Overview
Inter-Resonance: Inter-Organics, Japanese Performance and Sound Art will focus on performance and sound-based installations that imagine new ecologies of nature and materiality. This exhibition is the second iteration of the Sharjapan project, which is a four-year collaboration with Yuko Hasegawa, Artistic Director of the Museum of Contemporary Art, Tokyo; Professor at Tokyo Universtiy of the Arts; and curator of Sharjah Biennal 11 (2013). Participating artists are Eitetsu Hayashi, Yuko Mohri, Mirai Moriyama, Tomoko Sauvage, Keiichiro Shibuya and Min Tanaka.
Reflecting the links between individual agency and collective human-like relationality, Yuko Mohri's project comprises a group of self-playing ready-mades that, like her other works, convey the intangible energies of everyday life. Sound artist Tomoko Sauvage’s installation features an amplified sound recording of a large block of slowly melting ice, situating the oft-marginalised experiences of listening and hearing alongside the more conventional visuals of the looming threat of climate change.

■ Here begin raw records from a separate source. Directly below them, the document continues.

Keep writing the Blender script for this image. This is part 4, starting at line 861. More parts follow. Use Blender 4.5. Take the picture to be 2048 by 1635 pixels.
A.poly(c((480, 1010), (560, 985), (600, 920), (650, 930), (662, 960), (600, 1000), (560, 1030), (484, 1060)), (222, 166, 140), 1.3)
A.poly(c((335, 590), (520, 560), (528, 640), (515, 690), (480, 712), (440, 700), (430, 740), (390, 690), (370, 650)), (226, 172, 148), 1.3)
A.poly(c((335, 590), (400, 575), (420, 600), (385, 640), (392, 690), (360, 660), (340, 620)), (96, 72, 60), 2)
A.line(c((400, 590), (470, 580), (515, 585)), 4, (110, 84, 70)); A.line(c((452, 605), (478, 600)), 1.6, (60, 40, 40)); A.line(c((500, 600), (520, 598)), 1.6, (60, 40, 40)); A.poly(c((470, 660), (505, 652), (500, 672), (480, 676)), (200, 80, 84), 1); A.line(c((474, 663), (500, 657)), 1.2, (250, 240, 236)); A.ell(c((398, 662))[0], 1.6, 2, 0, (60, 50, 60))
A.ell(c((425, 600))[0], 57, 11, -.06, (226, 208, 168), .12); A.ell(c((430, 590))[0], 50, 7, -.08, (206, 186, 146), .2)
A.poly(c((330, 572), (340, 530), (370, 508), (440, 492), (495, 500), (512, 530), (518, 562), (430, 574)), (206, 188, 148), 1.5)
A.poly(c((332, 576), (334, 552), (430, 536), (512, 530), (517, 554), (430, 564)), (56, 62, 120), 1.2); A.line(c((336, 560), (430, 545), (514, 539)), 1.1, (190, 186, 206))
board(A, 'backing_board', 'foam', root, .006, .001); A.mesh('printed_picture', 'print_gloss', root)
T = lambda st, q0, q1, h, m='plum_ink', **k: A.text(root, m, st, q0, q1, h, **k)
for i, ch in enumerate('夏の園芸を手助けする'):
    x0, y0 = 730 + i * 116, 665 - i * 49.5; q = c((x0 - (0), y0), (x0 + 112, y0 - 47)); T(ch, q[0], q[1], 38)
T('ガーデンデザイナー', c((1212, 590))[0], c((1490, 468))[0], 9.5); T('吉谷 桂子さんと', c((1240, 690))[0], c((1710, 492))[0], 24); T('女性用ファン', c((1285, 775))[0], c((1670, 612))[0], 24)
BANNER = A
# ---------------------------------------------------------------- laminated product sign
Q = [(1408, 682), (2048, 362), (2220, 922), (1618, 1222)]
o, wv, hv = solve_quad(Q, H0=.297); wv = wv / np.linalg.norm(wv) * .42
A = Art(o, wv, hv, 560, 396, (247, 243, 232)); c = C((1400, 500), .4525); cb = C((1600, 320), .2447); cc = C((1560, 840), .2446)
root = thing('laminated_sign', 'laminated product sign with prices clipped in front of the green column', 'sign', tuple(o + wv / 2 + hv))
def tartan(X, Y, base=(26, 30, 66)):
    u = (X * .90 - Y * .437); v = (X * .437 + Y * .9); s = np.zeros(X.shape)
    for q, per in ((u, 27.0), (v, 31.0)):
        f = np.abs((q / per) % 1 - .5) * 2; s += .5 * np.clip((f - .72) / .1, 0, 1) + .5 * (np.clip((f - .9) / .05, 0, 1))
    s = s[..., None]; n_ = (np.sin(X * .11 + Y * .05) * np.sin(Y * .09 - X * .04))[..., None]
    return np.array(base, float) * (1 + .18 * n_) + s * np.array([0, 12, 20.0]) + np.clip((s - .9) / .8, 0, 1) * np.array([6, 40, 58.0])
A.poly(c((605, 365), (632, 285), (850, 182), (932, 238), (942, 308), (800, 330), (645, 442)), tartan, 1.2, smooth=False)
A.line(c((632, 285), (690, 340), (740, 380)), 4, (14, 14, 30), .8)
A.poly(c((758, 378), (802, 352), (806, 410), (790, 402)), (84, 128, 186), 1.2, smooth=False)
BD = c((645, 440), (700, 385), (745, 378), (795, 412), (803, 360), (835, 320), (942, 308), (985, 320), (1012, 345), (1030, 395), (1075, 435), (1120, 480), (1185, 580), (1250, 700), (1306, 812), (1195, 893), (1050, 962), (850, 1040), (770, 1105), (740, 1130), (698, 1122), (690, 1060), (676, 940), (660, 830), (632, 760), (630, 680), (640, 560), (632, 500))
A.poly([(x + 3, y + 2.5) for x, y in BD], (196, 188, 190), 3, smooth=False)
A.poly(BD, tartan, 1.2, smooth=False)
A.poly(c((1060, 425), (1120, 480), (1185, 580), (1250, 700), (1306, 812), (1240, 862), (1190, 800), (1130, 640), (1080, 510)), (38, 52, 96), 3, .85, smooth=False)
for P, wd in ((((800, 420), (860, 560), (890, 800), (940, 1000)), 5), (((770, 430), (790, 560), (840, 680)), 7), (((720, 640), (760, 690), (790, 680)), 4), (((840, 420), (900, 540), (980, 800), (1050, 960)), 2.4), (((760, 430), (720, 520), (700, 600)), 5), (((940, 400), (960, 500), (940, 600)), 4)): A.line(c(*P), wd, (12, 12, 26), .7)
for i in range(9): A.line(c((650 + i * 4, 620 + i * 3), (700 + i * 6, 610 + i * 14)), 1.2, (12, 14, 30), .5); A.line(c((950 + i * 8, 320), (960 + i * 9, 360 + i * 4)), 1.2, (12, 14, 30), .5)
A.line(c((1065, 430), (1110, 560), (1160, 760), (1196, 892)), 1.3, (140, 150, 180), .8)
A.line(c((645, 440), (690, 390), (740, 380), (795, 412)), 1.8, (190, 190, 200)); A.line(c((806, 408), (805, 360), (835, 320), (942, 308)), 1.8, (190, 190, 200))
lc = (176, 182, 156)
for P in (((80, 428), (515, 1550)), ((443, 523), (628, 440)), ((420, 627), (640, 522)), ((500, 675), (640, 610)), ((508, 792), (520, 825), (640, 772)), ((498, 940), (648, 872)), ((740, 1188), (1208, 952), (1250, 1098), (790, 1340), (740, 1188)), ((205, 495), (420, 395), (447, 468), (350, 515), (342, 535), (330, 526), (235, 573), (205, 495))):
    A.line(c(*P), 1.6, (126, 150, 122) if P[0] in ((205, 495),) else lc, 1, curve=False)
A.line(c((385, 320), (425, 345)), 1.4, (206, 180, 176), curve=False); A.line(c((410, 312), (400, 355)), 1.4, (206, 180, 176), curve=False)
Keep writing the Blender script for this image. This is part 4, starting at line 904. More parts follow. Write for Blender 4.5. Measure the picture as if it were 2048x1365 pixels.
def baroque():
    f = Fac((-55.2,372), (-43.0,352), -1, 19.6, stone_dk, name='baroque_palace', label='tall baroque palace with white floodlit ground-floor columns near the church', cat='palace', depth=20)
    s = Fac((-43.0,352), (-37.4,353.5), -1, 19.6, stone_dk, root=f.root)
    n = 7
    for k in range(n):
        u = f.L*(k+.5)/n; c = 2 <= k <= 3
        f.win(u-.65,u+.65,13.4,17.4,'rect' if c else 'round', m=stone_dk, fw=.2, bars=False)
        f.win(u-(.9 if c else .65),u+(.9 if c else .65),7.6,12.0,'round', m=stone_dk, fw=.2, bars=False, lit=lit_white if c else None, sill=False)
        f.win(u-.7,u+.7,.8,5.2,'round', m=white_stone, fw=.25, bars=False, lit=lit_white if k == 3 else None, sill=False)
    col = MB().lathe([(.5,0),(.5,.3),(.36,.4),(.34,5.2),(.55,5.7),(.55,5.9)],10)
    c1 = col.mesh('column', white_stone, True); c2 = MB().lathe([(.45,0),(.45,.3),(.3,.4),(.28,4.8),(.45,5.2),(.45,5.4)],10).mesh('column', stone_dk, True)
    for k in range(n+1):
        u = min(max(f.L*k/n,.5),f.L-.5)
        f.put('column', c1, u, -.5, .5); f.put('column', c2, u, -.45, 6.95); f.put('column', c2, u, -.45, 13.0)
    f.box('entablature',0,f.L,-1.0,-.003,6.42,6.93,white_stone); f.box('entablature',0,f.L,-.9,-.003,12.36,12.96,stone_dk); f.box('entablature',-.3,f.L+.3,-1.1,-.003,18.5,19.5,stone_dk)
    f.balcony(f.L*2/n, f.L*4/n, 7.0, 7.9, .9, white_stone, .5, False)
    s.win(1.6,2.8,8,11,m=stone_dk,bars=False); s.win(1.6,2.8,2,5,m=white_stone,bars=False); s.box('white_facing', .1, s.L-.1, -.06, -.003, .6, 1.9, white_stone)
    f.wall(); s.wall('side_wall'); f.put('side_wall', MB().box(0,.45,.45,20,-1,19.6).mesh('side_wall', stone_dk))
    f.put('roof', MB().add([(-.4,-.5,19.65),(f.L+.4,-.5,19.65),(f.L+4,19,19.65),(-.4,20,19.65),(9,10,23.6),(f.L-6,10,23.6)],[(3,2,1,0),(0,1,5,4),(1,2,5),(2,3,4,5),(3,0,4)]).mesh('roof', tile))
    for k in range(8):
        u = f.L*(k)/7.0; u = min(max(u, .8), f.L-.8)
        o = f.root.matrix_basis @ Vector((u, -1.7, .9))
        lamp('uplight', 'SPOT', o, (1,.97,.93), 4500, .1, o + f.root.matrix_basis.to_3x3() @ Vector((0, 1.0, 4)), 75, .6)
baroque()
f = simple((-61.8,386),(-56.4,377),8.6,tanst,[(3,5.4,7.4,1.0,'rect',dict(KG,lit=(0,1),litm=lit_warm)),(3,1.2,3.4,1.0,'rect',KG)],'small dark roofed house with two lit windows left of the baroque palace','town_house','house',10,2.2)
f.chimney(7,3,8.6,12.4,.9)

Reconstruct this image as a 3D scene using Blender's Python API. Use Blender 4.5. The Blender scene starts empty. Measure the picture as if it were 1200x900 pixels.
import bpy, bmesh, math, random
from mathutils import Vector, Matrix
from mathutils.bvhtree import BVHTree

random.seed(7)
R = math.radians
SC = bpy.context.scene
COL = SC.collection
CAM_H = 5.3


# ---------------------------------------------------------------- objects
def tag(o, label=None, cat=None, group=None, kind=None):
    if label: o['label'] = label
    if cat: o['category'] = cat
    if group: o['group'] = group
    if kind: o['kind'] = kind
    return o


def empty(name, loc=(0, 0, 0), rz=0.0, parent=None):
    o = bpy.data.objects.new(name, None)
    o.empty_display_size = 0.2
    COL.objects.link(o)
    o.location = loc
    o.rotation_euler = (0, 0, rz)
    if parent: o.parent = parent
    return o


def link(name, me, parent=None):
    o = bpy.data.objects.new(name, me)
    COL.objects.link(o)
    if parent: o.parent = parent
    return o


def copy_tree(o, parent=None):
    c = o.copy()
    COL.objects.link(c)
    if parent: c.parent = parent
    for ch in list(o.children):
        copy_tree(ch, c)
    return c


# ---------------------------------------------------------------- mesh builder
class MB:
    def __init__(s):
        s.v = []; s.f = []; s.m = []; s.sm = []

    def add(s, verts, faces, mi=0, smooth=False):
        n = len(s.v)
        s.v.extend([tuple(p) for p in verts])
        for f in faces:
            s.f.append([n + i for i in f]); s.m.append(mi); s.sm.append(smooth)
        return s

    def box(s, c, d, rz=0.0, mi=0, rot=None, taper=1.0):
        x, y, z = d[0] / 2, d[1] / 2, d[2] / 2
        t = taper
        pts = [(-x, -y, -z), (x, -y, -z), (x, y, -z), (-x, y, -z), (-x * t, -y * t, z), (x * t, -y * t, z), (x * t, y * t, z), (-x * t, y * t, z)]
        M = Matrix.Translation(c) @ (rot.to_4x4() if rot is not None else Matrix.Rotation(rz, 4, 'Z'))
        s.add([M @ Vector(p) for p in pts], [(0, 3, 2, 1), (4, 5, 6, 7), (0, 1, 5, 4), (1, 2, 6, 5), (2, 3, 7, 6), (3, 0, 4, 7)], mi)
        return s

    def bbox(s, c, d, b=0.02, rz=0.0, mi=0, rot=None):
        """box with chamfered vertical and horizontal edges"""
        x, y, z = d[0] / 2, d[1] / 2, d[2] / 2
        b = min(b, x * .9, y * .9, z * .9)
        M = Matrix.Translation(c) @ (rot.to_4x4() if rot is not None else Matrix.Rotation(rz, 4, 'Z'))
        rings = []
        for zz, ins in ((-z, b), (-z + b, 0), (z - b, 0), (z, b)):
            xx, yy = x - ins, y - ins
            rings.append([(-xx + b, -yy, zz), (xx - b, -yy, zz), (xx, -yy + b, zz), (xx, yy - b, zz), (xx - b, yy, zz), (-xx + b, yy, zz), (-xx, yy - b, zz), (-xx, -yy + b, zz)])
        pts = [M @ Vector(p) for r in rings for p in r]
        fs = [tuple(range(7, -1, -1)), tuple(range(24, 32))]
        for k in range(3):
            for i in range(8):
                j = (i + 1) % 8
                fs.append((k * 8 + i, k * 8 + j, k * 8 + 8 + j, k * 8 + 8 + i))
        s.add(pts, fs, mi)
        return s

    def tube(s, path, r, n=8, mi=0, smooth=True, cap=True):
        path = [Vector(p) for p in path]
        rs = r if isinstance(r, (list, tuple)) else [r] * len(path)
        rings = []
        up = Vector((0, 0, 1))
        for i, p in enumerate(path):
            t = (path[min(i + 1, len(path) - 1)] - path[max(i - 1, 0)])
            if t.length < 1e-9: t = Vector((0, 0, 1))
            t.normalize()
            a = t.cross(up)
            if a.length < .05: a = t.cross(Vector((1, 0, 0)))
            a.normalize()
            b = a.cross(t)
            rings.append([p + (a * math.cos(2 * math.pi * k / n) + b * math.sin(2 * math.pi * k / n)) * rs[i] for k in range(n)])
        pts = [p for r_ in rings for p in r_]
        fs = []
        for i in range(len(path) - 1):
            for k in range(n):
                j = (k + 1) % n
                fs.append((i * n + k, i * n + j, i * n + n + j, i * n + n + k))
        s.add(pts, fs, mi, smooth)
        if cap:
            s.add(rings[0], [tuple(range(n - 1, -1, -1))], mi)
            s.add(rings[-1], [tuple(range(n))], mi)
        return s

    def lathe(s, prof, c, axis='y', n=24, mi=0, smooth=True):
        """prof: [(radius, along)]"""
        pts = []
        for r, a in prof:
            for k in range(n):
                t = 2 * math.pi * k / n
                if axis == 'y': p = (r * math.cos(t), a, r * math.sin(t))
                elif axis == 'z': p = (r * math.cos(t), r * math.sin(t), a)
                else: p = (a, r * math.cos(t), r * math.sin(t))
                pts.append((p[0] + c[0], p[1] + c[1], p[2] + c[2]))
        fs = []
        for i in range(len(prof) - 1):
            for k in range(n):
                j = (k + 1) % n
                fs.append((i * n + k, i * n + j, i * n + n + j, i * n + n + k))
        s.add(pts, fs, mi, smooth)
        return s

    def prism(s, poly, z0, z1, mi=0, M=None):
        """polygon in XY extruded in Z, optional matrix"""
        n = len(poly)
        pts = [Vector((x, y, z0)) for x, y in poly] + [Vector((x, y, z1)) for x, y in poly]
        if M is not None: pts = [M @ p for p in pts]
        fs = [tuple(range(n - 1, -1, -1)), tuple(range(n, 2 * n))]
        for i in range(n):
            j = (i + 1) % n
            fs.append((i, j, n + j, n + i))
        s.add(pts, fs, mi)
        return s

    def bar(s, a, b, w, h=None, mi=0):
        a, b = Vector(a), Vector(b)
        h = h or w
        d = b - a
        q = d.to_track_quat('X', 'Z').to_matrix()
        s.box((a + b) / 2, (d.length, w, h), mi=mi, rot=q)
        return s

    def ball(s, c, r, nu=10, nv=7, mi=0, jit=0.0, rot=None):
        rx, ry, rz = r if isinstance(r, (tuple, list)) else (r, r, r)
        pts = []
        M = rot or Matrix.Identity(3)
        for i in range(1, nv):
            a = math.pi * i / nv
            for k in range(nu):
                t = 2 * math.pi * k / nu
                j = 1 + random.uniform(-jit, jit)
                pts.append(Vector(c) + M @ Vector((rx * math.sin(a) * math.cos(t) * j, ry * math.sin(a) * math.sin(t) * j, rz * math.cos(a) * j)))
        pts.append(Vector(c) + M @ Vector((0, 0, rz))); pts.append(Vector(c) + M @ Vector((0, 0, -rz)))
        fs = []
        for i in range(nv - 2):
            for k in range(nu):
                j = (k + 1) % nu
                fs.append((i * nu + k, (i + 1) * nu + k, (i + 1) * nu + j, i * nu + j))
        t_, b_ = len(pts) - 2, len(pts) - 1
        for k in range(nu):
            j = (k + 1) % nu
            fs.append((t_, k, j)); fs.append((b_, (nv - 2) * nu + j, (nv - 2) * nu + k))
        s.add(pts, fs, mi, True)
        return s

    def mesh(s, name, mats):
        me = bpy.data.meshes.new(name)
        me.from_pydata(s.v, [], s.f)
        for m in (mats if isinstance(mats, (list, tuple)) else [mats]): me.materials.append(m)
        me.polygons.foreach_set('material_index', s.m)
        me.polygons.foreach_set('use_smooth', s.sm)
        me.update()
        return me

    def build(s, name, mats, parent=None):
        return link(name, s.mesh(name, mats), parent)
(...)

Musical performances include traditional Japanese drumming by Eitetsu Hayashi, which is highly technical and sophisticated yet also deeply affecting for the fundamental visceral, physical and primal senses. Inter-Resonance: Inter-Organics also presents an android opera by Keiichiro Shibuya, which is conducted by a humanoid with artificial intelligence dubbed ‘Alter3’. This performance explores the relationship between terror and beauty and humanity's fear of being made redundant in the future.
Focusing on movements of the body, Mirai Moriyama questions what we truly see through an experiential performance contrasting blindness and sight. Min Tanaka, on the other hand, adapts to his surroundings and improvises his performances through movements created in response to a particular environment.
Introducing the unique Japanese philosophy of animism– which imbues respect for the mutual relationships between human and non-human beings in contemporary art—this selection of installations and performances considers the past, present and future of human and non-human realms.